*STORED DATA*.
[BEGIN]
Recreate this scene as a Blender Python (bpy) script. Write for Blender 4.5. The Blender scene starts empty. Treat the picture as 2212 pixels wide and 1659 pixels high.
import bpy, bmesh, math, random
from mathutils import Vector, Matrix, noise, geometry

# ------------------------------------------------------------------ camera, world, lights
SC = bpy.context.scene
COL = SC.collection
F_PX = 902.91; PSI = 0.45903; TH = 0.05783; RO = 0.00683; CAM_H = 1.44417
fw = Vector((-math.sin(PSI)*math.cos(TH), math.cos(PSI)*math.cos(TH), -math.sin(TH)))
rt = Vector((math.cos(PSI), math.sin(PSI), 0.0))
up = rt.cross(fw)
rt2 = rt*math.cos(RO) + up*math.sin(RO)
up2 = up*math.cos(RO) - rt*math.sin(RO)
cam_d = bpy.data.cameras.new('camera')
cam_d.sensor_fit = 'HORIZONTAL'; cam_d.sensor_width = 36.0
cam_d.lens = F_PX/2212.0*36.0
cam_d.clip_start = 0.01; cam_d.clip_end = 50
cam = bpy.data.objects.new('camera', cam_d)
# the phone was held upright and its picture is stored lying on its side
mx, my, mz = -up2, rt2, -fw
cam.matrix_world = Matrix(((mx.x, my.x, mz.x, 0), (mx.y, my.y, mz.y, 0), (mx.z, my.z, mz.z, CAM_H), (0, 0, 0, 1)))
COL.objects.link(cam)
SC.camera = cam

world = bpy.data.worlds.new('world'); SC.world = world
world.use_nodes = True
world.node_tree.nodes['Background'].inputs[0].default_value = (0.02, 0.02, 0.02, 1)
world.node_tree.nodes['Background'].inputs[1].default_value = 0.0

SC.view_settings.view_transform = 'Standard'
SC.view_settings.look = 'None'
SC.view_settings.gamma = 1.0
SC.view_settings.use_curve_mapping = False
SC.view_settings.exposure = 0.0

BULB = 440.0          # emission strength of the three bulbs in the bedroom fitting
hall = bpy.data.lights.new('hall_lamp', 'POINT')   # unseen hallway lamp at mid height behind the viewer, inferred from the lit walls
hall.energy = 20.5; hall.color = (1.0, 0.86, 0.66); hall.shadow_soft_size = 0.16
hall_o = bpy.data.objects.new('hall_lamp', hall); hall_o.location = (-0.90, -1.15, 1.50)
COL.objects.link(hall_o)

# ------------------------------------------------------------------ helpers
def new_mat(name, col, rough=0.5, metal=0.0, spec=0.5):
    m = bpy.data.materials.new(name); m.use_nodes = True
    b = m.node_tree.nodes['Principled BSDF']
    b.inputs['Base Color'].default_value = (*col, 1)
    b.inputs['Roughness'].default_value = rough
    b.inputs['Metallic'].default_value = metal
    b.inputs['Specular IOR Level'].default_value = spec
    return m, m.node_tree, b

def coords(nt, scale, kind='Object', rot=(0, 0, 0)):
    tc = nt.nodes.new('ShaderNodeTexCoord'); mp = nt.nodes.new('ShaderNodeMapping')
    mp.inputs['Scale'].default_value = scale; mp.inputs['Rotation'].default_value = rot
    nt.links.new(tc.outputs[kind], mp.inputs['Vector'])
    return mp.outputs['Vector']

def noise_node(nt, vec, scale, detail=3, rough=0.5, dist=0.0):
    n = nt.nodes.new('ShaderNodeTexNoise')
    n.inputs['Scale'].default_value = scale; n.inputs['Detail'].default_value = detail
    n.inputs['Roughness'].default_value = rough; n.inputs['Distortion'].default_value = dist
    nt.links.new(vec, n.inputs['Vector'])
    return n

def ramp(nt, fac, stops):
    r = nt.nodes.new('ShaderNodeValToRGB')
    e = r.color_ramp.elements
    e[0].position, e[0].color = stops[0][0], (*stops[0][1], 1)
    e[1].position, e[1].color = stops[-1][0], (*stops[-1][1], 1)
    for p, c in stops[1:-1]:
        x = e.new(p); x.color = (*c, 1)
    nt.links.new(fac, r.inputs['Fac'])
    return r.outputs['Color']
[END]
*TASK TO COMPLETE*.
From the first line of the data through the line with "from mathutils import", quote each line exactly and add nothing else.

*FULL ANSWER*.
Recreate this scene as a Blender Python (bpy) script. Write for Blender 4.5. The Blender scene starts empty. Treat the picture as 2212 pixels wide and 1659 pixels high.
import bpy, bmesh, math, random
from mathutils import Vector, Matrix, noise, geometry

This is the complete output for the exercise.